I have a dream, celui d’une école où la consanguinité et la cooptation n’existeraient plus, d’une école où le classement de la botte, système archaïque, serait supprimé afin de ne plus permettre à un lauréat d’orienter toute sa vie professionnelle à partir de son rang de sortie, d’une école dont les élèves auraient plus de facilité à se reconvertir dans le privé – on leur préfère en effet souvent des candidats issus d’autres formations, plus stratèges, plus créatifs, plus managers –, d’une école où la culture d’équipe existerait, où les risques et les résultats primeraient les compétences, d’une école qui favoriserait l’optimisme de ses étudiants, leur foi en l’avenir et les préparerait à la réalité contemporaine, d’une école, enfin, qui répartirait mieux ses lauréats. En effet, sur les 4 300 énarques en activité, plus de 3 500 exercent dans les ministères, les inspections, les collectivités locales ou les organismes internationaux.

En résumé, faut-il supprimer l’ENA ? Non ! Faut-il la transformer ? Certainement !

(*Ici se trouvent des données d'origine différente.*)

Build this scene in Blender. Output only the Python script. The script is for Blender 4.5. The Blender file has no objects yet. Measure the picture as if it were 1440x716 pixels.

En bon énarque que je ne suis pas, j’organiserai ma conclusion en trois points : il faut, premièrement, améliorer les conditions d’accès à cette école en diversifiant les profils, deuxièmement, revoir la formation pour la rendre plus professionnelle, plus opérationnelle, plus culturelle et moins déconnectée du terrain, troisièmement, éviter l’omniprésence de ses diplômés dans les cercles de pouvoir en les orientant différemment.